Daha en başında şehitlerden bahsederken kullanmıştı bu kelimeyi,
Ancak ilerleyen zamanlarda kelimelere rahmet okutacak işler de yaptı doğrusu.
Her ne olduysa bu kelime adeta ona yakıştı sanki;
Yani hep televizyonlardan durmaksızın izlediğimiz o şeye: KELLE
 
Okul arkadaşlarını, yakın çevresini,
eş-dost-akraba kim varsa kayırıp zengin etti KELLE.
Ne hikmetse oyları da giderek arttı.
Laik rejimi değiştirecek kanunlar çıkardı, oyu arttı mesela.
Çiftçiye “lan, ananı da al git” dedi,
Somalı madenciye sille-tokat girişti,
Kadınla erkeğin eşit olmadığını söyledi,
Meclise baş açık giren kadınları türbana soktu, sevaba girdi…
Koluna 700 bin liralık saat takanı kolladı,
Paraları sıfırlatamadı bile, o kadar çoktu…
 
Cemaatçi çetenin elemanlarını devletin kilit noktalarına yerleştirdi,
Onlar da Türk askerlerini hapislere doldurdu,
Genelkurmay başkanı hapse yollanırken bir şey yapamadı ama
MİT başkanının yollanmasını engelleyebildi KELLE…
Yıllar sonra Cemaatçi çeteyle yolları ayrılınca, onları “paralelci” yapıverdi,
Muhalefeti de onların işbirlikçisi…
 
Küba’ya cami yaptırmaya kalktı;
Fidel CASTRO ne der acep, diye düşünmedi bile…
Colomb’un değil, Müslümanların Amerika’yı keşfettiğini söyledi,
Dünya mizah tarihinde yeni bir çığır açtı…
 
Kılık kıyafet inkılabına karşı çıktı, tabi sadece KADINLAR söz konusu olduğunda…
Zira kendisi ATATÜRK’ün kıyafet devrimini benimsemiş görünüyordu: kravat, ceket, pantolon filan…
Sadece o muydu “erkek kıyafeti inkılapçısı” olan?
Bakın çarşaflı kadınların yanlarındaki kocalarına: kot pantolonlu ya da takım elbiseli (kravatlı, pantolonlu)

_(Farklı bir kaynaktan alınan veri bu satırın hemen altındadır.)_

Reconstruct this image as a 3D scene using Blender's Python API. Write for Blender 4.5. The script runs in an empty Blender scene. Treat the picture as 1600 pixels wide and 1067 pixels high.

Yani sadece” kadına yasak” istediğini giyinmek,
Velhasıl KELLE, diz üstü şortunu giyip futbol bile oynamıştı…
Bir de “fakire yasak” iyi giyinmek,
Bunların jiplerle dolaşan, saraylarda yaşayan karıları,
Milyarlarca dolarlık kıyafetler giyerek, türbanlı da olsa ince topuklu ayakkabılar ve tam makyajlı suratlarıyla ve ünlü modacıların tasarımlarıyla dolaşırken,
Madencinin ana-babasına kalır lastik ayakkabılar…
 
Her gün din-imandan bahsetti, bu malzemeyle beslendi, yine yapıyor aynısını.
Belediye başkanı oldu, Başbakan oldu, Cumhurbaşkanı oldu.
Ne fayda? Hep aynı terane: hep öfkeli, hep huzursuz, hep kinci
Ve görünen o ki, duvara toslayana kadar da son sürat böyle gidecek…
 
Başbakanlık için yaptığı AK-Saray’a Cumhurbaşkanı olarak yerleşmek,
17 Aralık rüşvet-yolsuzluk operasyonlarının yıldönümünde pek anlamlı doğrusu.